We trust our DMs will keep the game fun and when I’m DM my players trust me. I don’t think I’d want to play it any other way.
It's not about being a check on DM tyranny, and you already play that way. Every roll is a gamble of some sort. When you have the players roll an ability check to do something, it's a gamble that the DM could have just decided. Attack rolls are a gamble on hitting the enemy and something which the DM could have just decided. Are you enslaved to the dice just because you roll for those things? Do those things create a "procedurally generated adventure?"
 

It better be in a game where so much time is spent engaging in violent conflicts with tons of player decision points. Otherwise we're basically cosplaying.
In combat, the only decisions you make are "what is the best move?" Which, assuming competence, is entirely deterministic. And the chance of an outcome other than "PCs win" is very slim. If they use more or fewer resources it just means they take a rest earlier or later, which, unless the quest is time-sensitive or food is limited, makes no difference.

Decisions that matter are things like "am I going to fight the lion or remove the thorn from it's paw?" "are we going to go over the mountains or under them?" "am I going to support the greens or the purples?*"


*okay, maybe not the last one, but people who get the reference know there is a third choice.
 

In combat, the only decisions you make are "what is the best move?" Which, assuming competence, is entirely deterministic. And the chance of an outcome other than "PCs win" is very slim.

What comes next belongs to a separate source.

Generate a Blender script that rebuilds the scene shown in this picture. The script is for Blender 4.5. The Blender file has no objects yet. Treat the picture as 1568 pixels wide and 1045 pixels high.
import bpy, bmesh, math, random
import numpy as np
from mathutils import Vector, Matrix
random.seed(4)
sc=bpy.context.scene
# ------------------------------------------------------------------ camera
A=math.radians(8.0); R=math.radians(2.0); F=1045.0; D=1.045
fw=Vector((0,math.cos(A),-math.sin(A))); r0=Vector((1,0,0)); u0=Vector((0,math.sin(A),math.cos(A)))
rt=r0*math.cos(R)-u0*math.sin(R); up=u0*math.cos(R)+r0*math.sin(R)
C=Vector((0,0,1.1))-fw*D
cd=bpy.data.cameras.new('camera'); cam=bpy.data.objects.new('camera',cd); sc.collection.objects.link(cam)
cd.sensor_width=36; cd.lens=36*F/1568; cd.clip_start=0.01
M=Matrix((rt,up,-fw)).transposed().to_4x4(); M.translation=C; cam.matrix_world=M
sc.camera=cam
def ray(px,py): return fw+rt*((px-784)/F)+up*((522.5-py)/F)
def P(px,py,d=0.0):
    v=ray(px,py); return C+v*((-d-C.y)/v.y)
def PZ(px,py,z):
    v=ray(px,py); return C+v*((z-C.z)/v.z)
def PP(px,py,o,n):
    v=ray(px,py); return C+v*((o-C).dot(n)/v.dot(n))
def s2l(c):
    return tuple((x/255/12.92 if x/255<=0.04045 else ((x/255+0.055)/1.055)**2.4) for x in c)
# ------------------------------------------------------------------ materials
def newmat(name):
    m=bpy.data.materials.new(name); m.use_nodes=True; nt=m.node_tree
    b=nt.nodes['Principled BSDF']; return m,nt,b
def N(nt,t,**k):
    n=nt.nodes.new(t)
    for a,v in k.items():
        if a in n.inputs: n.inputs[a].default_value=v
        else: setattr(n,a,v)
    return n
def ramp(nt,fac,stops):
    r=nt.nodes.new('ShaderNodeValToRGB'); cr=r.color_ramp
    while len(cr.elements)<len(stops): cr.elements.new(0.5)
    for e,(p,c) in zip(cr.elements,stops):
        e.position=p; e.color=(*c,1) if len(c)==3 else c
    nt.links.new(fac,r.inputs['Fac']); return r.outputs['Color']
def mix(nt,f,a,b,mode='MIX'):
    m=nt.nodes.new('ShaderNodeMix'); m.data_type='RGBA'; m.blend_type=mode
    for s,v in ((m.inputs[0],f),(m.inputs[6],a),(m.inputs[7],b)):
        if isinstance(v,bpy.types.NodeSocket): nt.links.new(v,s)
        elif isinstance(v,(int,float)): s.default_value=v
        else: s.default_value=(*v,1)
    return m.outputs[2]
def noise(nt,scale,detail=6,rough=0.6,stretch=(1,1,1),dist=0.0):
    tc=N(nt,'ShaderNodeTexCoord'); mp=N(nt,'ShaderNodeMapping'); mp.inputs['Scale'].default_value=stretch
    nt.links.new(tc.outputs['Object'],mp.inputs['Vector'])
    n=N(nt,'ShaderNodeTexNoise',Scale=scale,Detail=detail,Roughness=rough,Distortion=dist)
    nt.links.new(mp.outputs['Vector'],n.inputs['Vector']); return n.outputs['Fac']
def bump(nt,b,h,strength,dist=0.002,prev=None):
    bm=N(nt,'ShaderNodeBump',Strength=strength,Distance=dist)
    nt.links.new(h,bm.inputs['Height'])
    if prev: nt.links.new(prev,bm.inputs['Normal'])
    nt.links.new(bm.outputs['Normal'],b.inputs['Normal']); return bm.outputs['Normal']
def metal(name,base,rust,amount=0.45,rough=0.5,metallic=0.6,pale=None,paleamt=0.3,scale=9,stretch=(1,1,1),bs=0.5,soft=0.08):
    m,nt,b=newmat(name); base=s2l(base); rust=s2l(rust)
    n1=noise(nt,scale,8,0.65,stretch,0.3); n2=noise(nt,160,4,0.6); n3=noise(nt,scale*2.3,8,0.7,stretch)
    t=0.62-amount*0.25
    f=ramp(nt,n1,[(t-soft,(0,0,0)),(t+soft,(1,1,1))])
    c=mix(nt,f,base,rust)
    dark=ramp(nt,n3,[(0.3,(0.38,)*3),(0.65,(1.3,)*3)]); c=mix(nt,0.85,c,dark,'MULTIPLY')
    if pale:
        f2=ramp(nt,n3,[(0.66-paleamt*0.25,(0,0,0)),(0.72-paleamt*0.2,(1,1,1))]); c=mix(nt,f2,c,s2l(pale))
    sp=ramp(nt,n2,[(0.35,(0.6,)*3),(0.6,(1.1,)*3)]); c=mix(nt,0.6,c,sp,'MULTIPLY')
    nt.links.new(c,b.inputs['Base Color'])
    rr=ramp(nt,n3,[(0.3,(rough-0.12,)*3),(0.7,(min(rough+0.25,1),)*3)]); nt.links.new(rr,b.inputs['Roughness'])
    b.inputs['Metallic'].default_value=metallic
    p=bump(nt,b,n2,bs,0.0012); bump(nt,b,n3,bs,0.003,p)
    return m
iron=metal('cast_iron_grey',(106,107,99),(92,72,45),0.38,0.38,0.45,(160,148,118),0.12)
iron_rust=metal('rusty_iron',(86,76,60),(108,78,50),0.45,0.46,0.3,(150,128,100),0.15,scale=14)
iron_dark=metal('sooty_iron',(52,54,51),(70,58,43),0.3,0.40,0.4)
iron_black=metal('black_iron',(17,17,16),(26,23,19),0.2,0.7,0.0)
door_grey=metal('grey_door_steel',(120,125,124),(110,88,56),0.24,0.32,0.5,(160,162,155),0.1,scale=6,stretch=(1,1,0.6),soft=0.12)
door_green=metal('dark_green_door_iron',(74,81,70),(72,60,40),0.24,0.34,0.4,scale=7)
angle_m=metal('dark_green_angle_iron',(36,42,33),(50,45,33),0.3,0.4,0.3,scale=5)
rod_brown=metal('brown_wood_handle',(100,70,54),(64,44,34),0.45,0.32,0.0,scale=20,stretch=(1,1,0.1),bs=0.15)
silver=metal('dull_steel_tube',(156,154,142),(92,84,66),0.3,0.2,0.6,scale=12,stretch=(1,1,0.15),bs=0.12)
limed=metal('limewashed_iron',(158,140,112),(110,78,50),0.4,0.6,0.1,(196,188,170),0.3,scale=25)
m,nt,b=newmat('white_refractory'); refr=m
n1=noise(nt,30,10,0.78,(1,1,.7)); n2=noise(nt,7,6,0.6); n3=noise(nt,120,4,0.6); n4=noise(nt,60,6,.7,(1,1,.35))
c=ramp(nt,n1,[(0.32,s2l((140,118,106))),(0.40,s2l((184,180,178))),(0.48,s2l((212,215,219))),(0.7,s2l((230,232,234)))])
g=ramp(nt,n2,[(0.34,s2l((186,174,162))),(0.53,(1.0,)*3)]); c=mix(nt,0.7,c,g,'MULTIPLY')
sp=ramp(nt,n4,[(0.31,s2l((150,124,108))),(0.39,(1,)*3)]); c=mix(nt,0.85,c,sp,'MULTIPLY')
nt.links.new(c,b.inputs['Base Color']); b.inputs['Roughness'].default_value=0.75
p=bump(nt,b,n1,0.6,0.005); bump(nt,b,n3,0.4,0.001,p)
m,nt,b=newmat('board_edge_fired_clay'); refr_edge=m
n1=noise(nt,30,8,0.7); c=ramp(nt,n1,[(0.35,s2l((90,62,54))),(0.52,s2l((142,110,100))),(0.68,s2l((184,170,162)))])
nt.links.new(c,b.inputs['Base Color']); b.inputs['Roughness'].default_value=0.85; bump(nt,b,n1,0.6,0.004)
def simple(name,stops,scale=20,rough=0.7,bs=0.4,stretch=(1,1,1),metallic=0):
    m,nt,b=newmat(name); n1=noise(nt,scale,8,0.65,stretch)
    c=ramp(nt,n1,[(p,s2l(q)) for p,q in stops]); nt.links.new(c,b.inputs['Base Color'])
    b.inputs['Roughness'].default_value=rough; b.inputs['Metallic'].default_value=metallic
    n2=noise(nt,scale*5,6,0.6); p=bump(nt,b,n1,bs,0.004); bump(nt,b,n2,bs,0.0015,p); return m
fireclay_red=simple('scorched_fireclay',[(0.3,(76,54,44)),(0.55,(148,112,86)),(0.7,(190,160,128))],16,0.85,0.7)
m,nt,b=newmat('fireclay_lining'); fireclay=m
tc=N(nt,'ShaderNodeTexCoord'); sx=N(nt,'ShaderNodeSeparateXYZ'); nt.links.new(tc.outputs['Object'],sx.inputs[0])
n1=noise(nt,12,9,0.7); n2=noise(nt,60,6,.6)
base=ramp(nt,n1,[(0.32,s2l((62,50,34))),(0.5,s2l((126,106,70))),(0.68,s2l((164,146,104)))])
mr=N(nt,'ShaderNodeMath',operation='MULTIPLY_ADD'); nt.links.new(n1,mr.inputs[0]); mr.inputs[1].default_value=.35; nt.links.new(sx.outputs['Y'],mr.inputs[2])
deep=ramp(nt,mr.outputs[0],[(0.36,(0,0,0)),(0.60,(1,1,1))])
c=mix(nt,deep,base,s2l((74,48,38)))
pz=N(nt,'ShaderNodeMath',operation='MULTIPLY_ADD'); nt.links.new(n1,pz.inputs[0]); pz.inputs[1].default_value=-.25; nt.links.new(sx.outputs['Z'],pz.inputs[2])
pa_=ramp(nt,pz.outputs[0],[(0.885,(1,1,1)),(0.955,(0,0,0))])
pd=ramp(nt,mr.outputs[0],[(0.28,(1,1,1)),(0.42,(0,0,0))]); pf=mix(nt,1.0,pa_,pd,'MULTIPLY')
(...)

That might be the case for fighters with opponents of known quality. Is it even possible to say with any certainty what the "best move" is when you know or suspect the villains aren't displaying their true power level, or you don't know what it is? Is what determines the optimal move for spell casters often a resource management question that is related to what they envision their future encounters and choice points to be?